Nella tassazione nominale della vecchia CFC non rileva il socio
di Ennio VialLo scorso 6 aprile l’Agenzia delle Entrate ha diramato i principi di diritto n. 5, 8 e 9 in tema di disciplina sulle controlled foreign companies di cui all’articolo 167 Tuir. In questa sede ci focalizzeremo sul principio n. 9 che ha fornito delle indicazioni in merito alla corretta determinazione del livello impositivo nominale. Come evidenziato dall’Ufficio si tratta di una disciplina superata dal decreto Atad a partire dal 2019.
Fino al 2018, in estrema sintesi, un paese estero extracomunitario è considerato paradisiaco se il livello nominale di tassazione è inferiore al 50% di quello nominale italiano.
Viene ribadito, in perfetta aderenza alle indicazioni contenute nella circolare 35/E/2016, che si deve considerare l’Ires e l’Irap con le aliquote ordinarie, senza tener conto di particolari maggiorazioni.

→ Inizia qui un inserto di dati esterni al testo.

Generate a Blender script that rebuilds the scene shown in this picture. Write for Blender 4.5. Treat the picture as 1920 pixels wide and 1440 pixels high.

Viene altresì ricordato che, per il Paese estero, vanno considerate le corrispondenti imposte sul reddito delle società facendo riferimento, qualora esistente, alla Convenzione per evitare le doppie imposizioni vigente con lo Stato di volta in volta interessato.
Il principio di diritto, tuttavia, pone l’accento sul fatto che le imposte da considerare sono solo quelle societarie e non anche quelle scontate dal socio.

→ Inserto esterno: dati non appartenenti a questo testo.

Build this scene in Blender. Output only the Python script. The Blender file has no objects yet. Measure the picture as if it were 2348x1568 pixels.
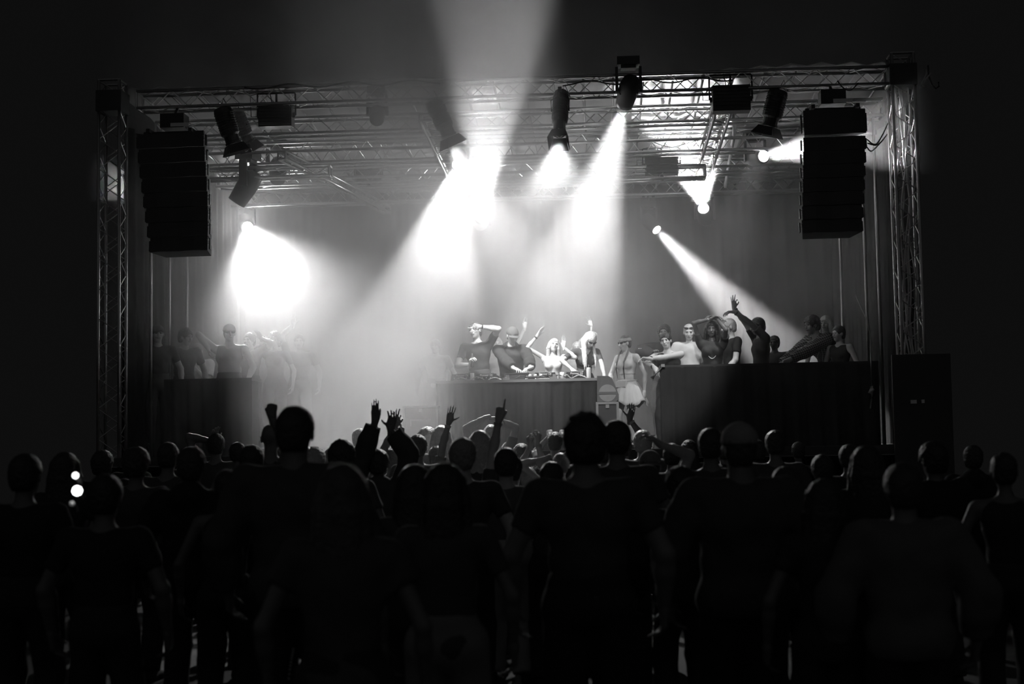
import bpy, bmesh, math, random
import numpy as np
from mathutils import Vector, Matrix, Euler, Quaternion
random.seed(7)
C = bpy.context.scene.collection
SC = bpy.context.scene
D2R = math.radians

# ------------------------------------------------------------------ camera
F_PX = 3261.0
cam_d = bpy.data.cameras.new('camera')
cam = bpy.data.objects.new('camera', cam_d); C.objects.link(cam)
cam_d.sensor_width = 36.0; cam_d.lens = 36.0 * F_PX / 2348.0
cam_d.clip_start = 0.1; cam_d.clip_end = 300
CAM = Vector((1.25, 0.0, 1.65))
RM = (Matrix.Rotation(D2R(3.6), 3, 'Z') @ Matrix.Rotation(math.pi/2 + math.atan(226/3261.0), 3, 'X') @ Matrix.Rotation(D2R(-1.0), 3, 'Z'))
cam.matrix_world = Matrix.Translation(CAM) @ RM.to_4x4()
cam_d.dof.use_dof = True; cam_d.dof.focus_distance = 20.6; cam_d.dof.aperture_fstop = 2.2
SC.camera = cam
def P(px, py, Y):
    """point of the picture (2348x1568 frame) on the vertical plane y = Y"""
    d = RM @ Vector(((px-1174)/F_PX, -(py-784)/F_PX, -1.0))
    return CAM + d * ((Y - CAM.y)/d.y)
def ppm(p):
    """pixels per metre at a world point"""
    return F_PX / -((RM.transposed() @ (Vector(p)-CAM)).z)

# ------------------------------------------------------------------ view + world
SC.view_settings.view_transform = 'Standard'; SC.view_settings.look = 'None'
SC.view_settings.gamma = 1.0; SC.view_settings.use_curve_mapping = False
SC.view_settings.exposure = 0.0
SC.cycles.adaptive_threshold = 0.02
SC.cycles.volume_bounces = 2
SC.cycles.max_bounces = 5
SC.cycles.diffuse_bounces = 2
SC.cycles.glossy_bounces = 2
SC.cycles.volume_step_rate = 4.0
SC.cycles.volume_max_steps = 128
W = bpy.data.worlds.new('night_sky'); SC.world = W; W.use_nodes = True
nt = W.node_tree; nt.nodes.clear()
wo = nt.nodes.new('ShaderNodeOutputWorld'); bg = nt.nodes.new('ShaderNodeBackground')
tc = nt.nodes.new('ShaderNodeTexCoord'); sp = nt.nodes.new('ShaderNodeSeparateXYZ'); mr = nt.nodes.new('ShaderNodeMapRange')
nt.links.new(tc.outputs['Generated'], sp.inputs[0]); nt.links.new(sp.outputs['Y'], mr.inputs['Value'])
mr.inputs['From Min'].default_value = 0.2; mr.inputs['From Max'].default_value = -0.8
mr.inputs['To Min'].default_value = 0.0042; mr.inputs['To Max'].default_value = 0.028   # added glow behind the camera, lifts the crowd's dark backs
nt.links.new(mr.outputs[0], bg.inputs['Strength']); bg.inputs['Color'].default_value = (1, 1, 1, 1)
nt.links.new(bg.outputs[0], wo.inputs['Surface'])

# ------------------------------------------------------------------ materials
def mat(name, v, rough=0.6, metal=0.0, noise=0.0, scale=8.0, bump=0.0, spec=0.5, emit=None, sheen=0.0):
    m = bpy.data.materials.new(name); m.use_nodes = True
    n = m.node_tree; b = n.nodes['Principled BSDF']
    v = (v, v, v) if not isinstance(v, tuple) else v
    b.inputs['Base Color'].default_value = (*v, 1); b.inputs['Roughness'].default_value = rough
    b.inputs['Metallic'].default_value = metal; b.inputs['Specular IOR Level'].default_value = spec
    if sheen: b.inputs['Sheen Weight'].default_value = sheen
    if emit:
        b.inputs['Emission Color'].default_value = (1, 1, 1, 1); b.inputs['Emission Strength'].default_value = emit
    if noise or bump:
        t = n.nodes.new('ShaderNodeTexCoord'); nz = n.nodes.new('ShaderNodeTexNoise')
        nz.inputs['Scale'].default_value = scale; nz.inputs['Detail'].default_value = 4
        n.links.new(t.outputs['Object'], nz.inputs['Vector'])
        if noise:
            r = n.nodes.new('ShaderNodeMapRange'); r.inputs['To Min'].default_value = 1-noise; r.inputs['To Max'].default_value = 1+noise
            n.links.new(nz.outputs['Fac'], r.inputs['Value'])
            mx = n.nodes.new('ShaderNodeVectorMath'); mx.operation = 'SCALE'; mx.inputs[0].default_value = v
            n.links.new(r.outputs[0], mx.inputs['Scale']); n.links.new(mx.outputs[0], b.inputs['Base Color'])
        if bump:
            bp = n.nodes.new('ShaderNodeBump'); bp.inputs['Strength'].default_value = bump; bp.inputs['Distance'].default_value = 0.02
            n.links.new(nz.outputs['Fac'], bp.inputs['Height']); n.links.new(bp.outputs[0], b.inputs['Normal'])
    return m
M = {}
M['alu'] = mat('brushed_aluminium', 0.5, 0.28, 0.95, noise=0.15, scale=20)
M['blackmetal'] = mat('black_painted_metal', 0.022, 0.45, 0.0, noise=0.2, scale=15)
M['booth'] = mat('booth_cloth', 0.05, 0.9, noise=0.3, scale=2, bump=0.4, spec=0.1)
M['blackbox'] = mat('black_textured_cabinet', 0.06, 0.7, 0.0, bump=0.3, scale=90)
M['cable'] = mat('black_rubber_cable', 0.03, 0.4)
M['palecable'] = mat('pale_cable', 0.5, 0.35)
M['canvas'] = mat('grey_roof_canvas', 0.50, 0.8, noise=0.25, scale=1.5, bump=0.6)
M['drape'] = mat('black_stage_drape', 0.008, 0.95, noise=0.3, scale=2, bump=0.4, spec=0.1)
M['deck'] = mat('stage_deck', 0.05, 0.6, noise=0.3, scale=3)
M['ground'] = mat('trodden_ground', 0.02, 0.9, noise=0.4, scale=2, bump=0.5)
M['lens'] = mat('glowing_lens', 0.8, 0.2, emit=12.0)
M['darklens'] = mat('unlit_glass_lens', 0.06, 0.08, spec=0.8)

# ------------------------------------------------------------------ mesh helpers
class MB:
    def __init__(s): s.v = []; s.f = []
    def add(s, vs, fs):
        o = len(s.v); s.v += [tuple(p) for p in vs]; s.f += [tuple(i+o for i in f) for f in fs]; return s
    def box(s, c, size, rot=None, taper=1.0):
        c = Vector(c); hx, hy, hz = [d/2 for d in size]
        vs = []
        for z, k in ((-hz, 1.0), (hz, taper)):
            for x, y in ((-hx, -hy), (hx, -hy), (hx, hy), (-hx, hy)):
                p = Vector((x*k, y*k, z)); vs.append(c + (rot @ p if rot else p))
        return s.add(vs, [(3,2,1,0), (4,5,6,7), (0,1,5,4), (1,2,6,5), (2,3,7,6), (3,0,4,7)])
    def tube(s, a, b, r, n=8, r2=None, cap=True):
        a, b = Vector(a), Vector(b); d = b-a
        if d.length < 1e-6: return s
        q = d.to_track_quat('Z', 'Y'); r2 = r if r2 is None else r2
        vs = []
        for p, rr in ((a, r), (b, r2)):
            for i in range(n):
                t = 2*math.pi*i/n; vs.append(p + q @ Vector((rr*math.cos(t), rr*math.sin(t), 0)))
        fs = [(i, (i+1) % n, n+(i+1) % n, n+i) for i in range(n)]
        if cap: fs += [tuple(reversed(range(n))), tuple(range(n, 2*n))]
        return s.add(vs, fs)
    def path(s, pts, r, n=6):
        pts = [Vector(p) for p in pts]; up = Vector((0, 0, 1)); rings = []
        for i, p in enumerate(pts):
            d = (pts[min(i+1, len(pts)-1)] - pts[max(i-1, 0)]).normalized()
            u = d.cross(up); u = u.normalized() if u.length > 1e-3 else Vector((1, 0, 0)); w = d.cross(u)
            rr = r[i] if isinstance(r, (list, tuple)) else r
            rings.append([p + u*rr*math.cos(2*math.pi*k/n) + w*rr*math.sin(2*math.pi*k/n) for k in range(n)])
        fs = []
        for i in range(len(pts)-1):
            for k in range(n): fs.append((i*n+k, i*n+(k+1) % n, (i+1)*n+(k+1) % n, (i+1)*n+k))
        fs += [tuple(reversed(range(n))), tuple(range((len(pts)-1)*n, len(pts)*n))]
        return s.add([v for r_ in rings for v in r_], fs)
    def lathe(s, prof, c, rot=None, n=20):
        """prof: (radius, height) pairs turned about z"""
        c = Vector(c); vs = []
        for r, h in prof:
            for i in range(n):
                t = 2*math.pi*i/n; p = Vector((r*math.cos(t), r*math.sin(t), h)); vs.append(c + (rot @ p if rot else p))
        m = len(prof)
        fs = [(j*n+i, j*n+(i+1) % n, (j+1)*n+(i+1) % n, (j+1)*n+i) for j in range(m-1) for i in range(n)]
        if prof[0][0] > 1e-4: fs.append(tuple(reversed(range(n))))
        if prof[-1][0] > 1e-4: fs.append(tuple(range((m-1)*n, m*n)))
        return s.add(vs, fs)
    def prism(s, poly, c, depth, rot=None):
        """outline in x,z pushed out along y by depth, centred"""
        c = Vector(c); n = len(poly); vs = []
        for y in (-depth/2, depth/2):
            for x, z in poly:
                p = Vector((x, y, z)); vs.append(c + (rot @ p if rot else p))
        return s.add(vs, [tuple(range(n)), tuple(reversed(range(n, 2*n)))] + [(i, n+i, n+(i+1) % n, (i+1) % n) for i in range(n)])
    def build(s, name, m, parent=None, smooth=False, loc=None):
        me = bpy.data.meshes.new(name); v = s.v
        if parent is not None and loc is None: inv = Vector(parent.location)
        else: inv = Vector(loc) if loc is not None else None
        base = inv if inv is not None else Vector((0, 0, 0))
        me.from_pydata([tuple(Vector(p)-base) for p in v], [], s.f); me.update()
        if m: me.materials.append(m)
        if smooth: me.polygons.foreach_set('use_smooth', [True]*len(me.polygons))
        o = bpy.data.objects.new(name, me); C.objects.link(o)
        if parent is not None: o.parent = parent
        elif loc is not None: o.location = base
        return o
def tag(o, label=None, cat=None, group=None, kind=None):
    if label: o['label'] = label
    if cat: o['category'] = cat
    if group: o['group'] = group
    if kind: o['kind'] = kind
    return o
def thing(name, loc, label, cat, group=None):
    o = bpy.data.objects.new(name, None); C.objects.link(o); o.empty_display_size = 0.2
    o.location = loc; return tag(o, label, cat, group)
def along(d, up=(0, 0, 1)):
    """rotation whose z axis points along d"""
    z = Vector(d).normalized(); x = Vector(up).cross(z)
    x = x.normalized() if x.length > 1e-3 else Vector((1, 0, 0)); y = z.cross(x)
    return Matrix((x, y, z)).transposed()
def spot(name, p, target, power, cone, blend=0.25, r=0.06, parent=None):
    l = bpy.data.lights.new(name, 'SPOT'); l.energy = power; l.spot_size = D2R(cone); l.spot_blend = blend
    l.shadow_soft_size = r
    o = bpy.data.objects.new(name, l); C.objects.link(o)
    p = Vector(p); o.rotation_euler = (Vector(target)-p).to_track_quat('-Z', 'Y').to_euler()
    if parent is not None: o.parent = parent; o.location = p - Vector(parent.location)
    else: o.location = p
    return o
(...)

In altre parole, l’Agenzia afferma che “ai fini della verifica delle condizioni previste dall’articolo 167, comma 4, del Tuir, il termine di confronto da utilizzare dal lato estero non può che essere la sola imposta sul reddito cui è soggetta la società estera, mentre non rileva la tassazione che subiranno i soci al momento dell’effettiva distribuzione dei redditi”.

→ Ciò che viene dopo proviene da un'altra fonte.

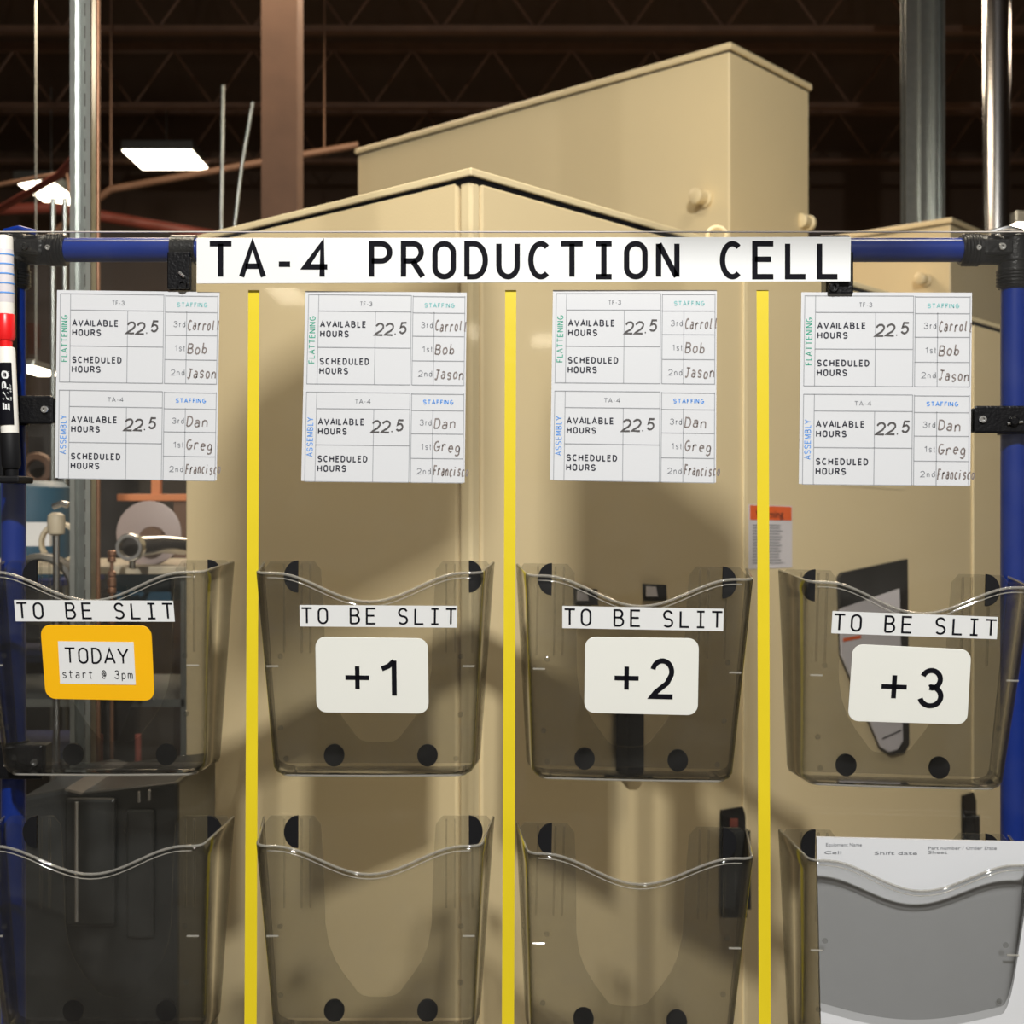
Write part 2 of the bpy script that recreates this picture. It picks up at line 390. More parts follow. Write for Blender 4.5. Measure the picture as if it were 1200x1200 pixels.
MB_.box((xa, 6.5, 0), (xa+.09, 6.52, HZ-.65)).box((xb-.012, 6.5, 0), (xb, 6.66, HZ-.65)).box((xa, 6.58, 0), (xb, 6.60, HZ-.65)).box((xb-.06, 6.5, 0), (xb-.045, 6.66, HZ-.65)).box((xa+.085, 6.47, 0), (xa+.1, 6.53, HZ-.65))
tag(MB_.obj('steel_column', M_galv), 'grey flanged steel column rising behind the right cabinet', 'column')
pipe_thing('steel_pipe_column', [(P(1168, 0, 8.7).x, 7.22, 0), (P(1168, 0, 8.7).x, 7.22, HZ-.7)], .088, M_steel, 'shiny round steel pipe column at the upper right', 'column', n=24)

# lamps
M_lamp = mat('lamp_diffuser', (1, .9, .75), .5, emit=(1, .88, .68), estr=9, noise=.01)
def high_bay(p, w_, d_, label, h=.12, group='lamps hanging from the hall roof', to=HZ, turn=0):
    root = empty('hanging_lamp', p, label=label, cat='lamp', group=group)
    Mx = Matrix.Translation(Vector(p)) @ Matrix.Rotation(turn, 4, 'Z')
    m = MB(); 
    m.box((-w_/2, -d_/2, .012), (w_/2, d_/2, h), Mx); m.obj('housing', M_galv, root, bevel=.01)
    MB().box((-w_/2+.015, -d_/2+.015, 0), (w_/2-.015, d_/2-.015, .012), Mx).obj('diffuser', M_lamp, root)
    c = MB(); c.tube([p+Vector((0, 0, h)), Vector((p.x, p.y, to))], .006, 6); c.obj('hanger', M_galv, root)
high_bay(P(60, 228, 14), .42, 1.1, 'glowing warm lamp under the roof just left of the slotted post')
high_bay(P(195, 188, 14.5), .8, .8, 'glowing lamp at the top above the conduits, right of the slotted post')
high_bay(P(42, 436, 8), .17, .5, 'low glowing bench lamp left of the first sheet', h=.05)
high_bay(P(1204, 272, 12), .5, .7, 'glowing lamp cut by the right edge beside the steel pipe column')
# lamps behind the photographer (their glints show in the acrylic sheet)
high_bay(Vector((-1.78, -8.57, 3.22)), .26, .9, 'strip lamp behind the photographer at the left', h=.05, group='strip lamps behind the photographer')
high_bay(Vector((-.37, -10.7, 3.22)), .10, 1.0, 'strip lamp behind the photographer in the middle', h=.05, group='strip lamps behind the photographer')
high_bay(Vector((.32, -11.3, 3.22)), .26, .8, 'strip lamp behind the photographer at the right', h=.05, group='strip lamps behind the photographer')

pl = empty('shadow_box', (-.01, -1.2, 2.69), label='small unseen box hung over the photographer, added to shade the cabinet', cat='lamp')  # guessed shape, added to cast the diagonal shadow on the cabinet
MB().box((-.13, -1.27, 2.70), (.11, -1.13, 2.92)).obj('housing', M_gask, pl, bevel=.01)
MB().box((-.12, -1.26, 2.69), (.10, -1.14, 2.70)).obj('lens', M_galv, pl)  # underside plate of the added box
MB().tube([(-.01, -1.2, 2.92), (-.01, -1.2, HZ)], .006, 8).obj('rod', M_galv, pl)

pl = empty('shadow_box', (.31, -1.2, 2.61), label='unseen box hung a little lower, right of the small one, added to shade the cabinet', cat='lamp')  # second added box, shades the cabinet behind the third pocket
MB().box((.20, -1.27, 2.62), (.42, -1.13, 2.84)).obj('housing', M_gask, pl, bevel=.01)
MB().box((.21, -1.26, 2.61), (.41, -1.14, 2.62)).obj('lens', M_galv, pl)  # underside plate of the second added box
MB().tube([(.31, -1.2, 2.84), (.31, -1.2, HZ)], .006, 8).obj('rod', M_galv, pl)

# ------------------------------------------------------------ cabinets
CD = 2.30
ROT = math.atan2(.749, .6625)
DX = Vector((math.cos(ROT), math.sin(ROT), 0)); DY = Vector((-math.sin(ROT), math.cos(ROT), 0))
corner = P(552, 600, CD); corner.z = 0
def cab_root(name, p, label, cat='cabinet'):
    return empty(name, p, ROT, label=label, cat=cat)
def lbox(root, name, a, b, m, bevel=.003, parent=None):
    """box in the cabinet's own axes"""
    Mx = root.matrix_basis if root.matrix_basis != Matrix() else Matrix()
    Mx = Matrix.Translation(root.location) @ Matrix.Rotation(root.rotation_euler.z, 4, 'Z')
    o = MB().box(a, b, Mx).obj(name, m, None, bevel=bevel)
    par = parent or root; o.parent = par
    if par is root: o.matrix_parent_inverse = Mx.inverted()
    else: o.matrix_parent_inverse = (Mx if par.parent else par.matrix_basis).inverted() if False else Matrix()
    return o
HT = EYE+(600-212)/F*CD      # height of the door tops
TOP = HT+.024
cab = cab_root('control_cabinet', corner, 'large tan steel control cabinet with doors, its near corner behind the second sheet')
LX = 3.5; LY = .90
lbox(cab, 'body', (.022, .022, .06), (LX-.01, LY-.01, TOP-.004), M_gask, 0)
lbox(cab, 'plinth', (.03, .03, 0), (LX-.03, LY-.03, .1), M_gask, 0)
lbox(cab, 'roof', (-.004, -.004, HT+.009), (LX, LY, TOP), M_tan2)
lbox(cab, 'door_gasket', (.0005, .0005, HT-.001), (LX-.006, LY-.006, HT+.0088), M_pad, 0)
lbox(cab, 'corner_post', (.004, .002, .1), (.026, .026, HT-.001), M_tan2, .004)
lbox(cab, 'corner_post', (.002, .004, .1), (.024, .030, HT+.006), M_tan2, .004)
lbox(cab, 'door', (0, .036, .1), (.024, LY, HT+.0055), M_tan, .005)
seams = [.0275, .950, 2.350, LX]
for i in range(3):
    x0 = seams[i]+(.004 if i else 0); x1 = seams[i+1]-.004
    lbox(cab, 'door', (x0, -.001, .1), (x1, .024, HT), M_tan, .005)
    if i < 2: lbox(cab, 'door_edge_trim', (x1-.010, -.007, .1), (x1, -.001, HT-.01), M_tan2, .002)
def Mloc(x, y, z): return corner+DX*x+DY*y+Vector((0, 0, z))
def MF(px, py, out=0.0):
    """point on the cabinet's right face (local y = -out) seen at a pixel"""
    r = (px-600)/F; o = corner+DY*(-out)
    ox, oy = o.x, o.y+CAMD
    t = (oy*r-ox)/(DX.x-DX.y*r); p = o+DX*t; dep = p.y+CAMD
    p.z = EYE+(600-py)/F*dep; return p
NF = -DY       # outward normal of the right face
# lifting eye on the roof
ring = MB(); c0 = MF(853, 283); c0 = Mloc((c0-corner).dot(DX), .03, TOP+.022)
ring.tube([c0+Vector((math.cos(a)*.022, 0, math.sin(a)*.022)) for a in [2*PI*k/20 for k in range(21)]], .0055, 8, cap=False)
ring.lathe([(.016, -.022), (.016, -.016), (.008, -.014), (.006, -.008)], Matrix.Translation(c0), 16)
ring.obj('lifting_eye', M_tan2, cab, smooth=True)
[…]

Secondo l’Agenzia tale principio era desumibile già dalla circolare 35/E/2016. Infatti, a conferma del fatto che il livello di tassazione nominale cui si riferisce la norma in commento è quello dato dall’imposta sul reddito delle società, soccorre la medesima circolare laddove suggerisce che “Al fine di individuare in maniera agevole i regimi fiscali privilegiati, è possibile consultare le aliquote nominali vigenti sui siti internet istituzionali dei vari ordinamenti esteri oppure nella banca dati dell’Ocse sul sito: http://stats.oecd.org//Index.aspx?QueryId=58204 ; sul sito internet della Banca Mondiale o di altri istituti o centri di studio e ricerca internazionali“. Purtroppo, il link non è più funzionante.
Le conclusioni dell’Ufficio possono essere in prima battuta condivisibili. È evidente che se la disciplina CFC tenesse conto anche della tassazione dei dividendi successivi, soprattutto se considerati a livello teorico e non effettivo, la disciplina stessa imploderebbe su sé stessa e non avrebbe più ragione di esistere.
È quasi ovvio che se il livello nominale di tassazione del Paese estero è basso i dividendi saranno poi tassati in modo importante creando un fenomeno di compensazione.
La distribuzione dei dividendi, tuttavia, potrà essere valorizzata in sede di dimostrazione della vecchia esimente di cui all’articolo 167, comma 5, lett. b) relativa all’effettivo assoggettamento a tassazione dei redditi. Sul punto si nota un approccio tutto sommato liberale dell’Ufficio nella risposta all’istanza di interpello n. 254 del 17 luglio 2019.
Il principio di diritto appare forse troppo stretto nel caso in cui si approccia la società estera trasparente. Si supponga che la società estera non paghi imposte sui redditi societari ma che queste siano dovute dai soci italiani che – per intenderci – devono presentare una sorta di quadro H nel paese estero. Possiamo ritenere questa società direttamente rientrante nella disciplina CFC?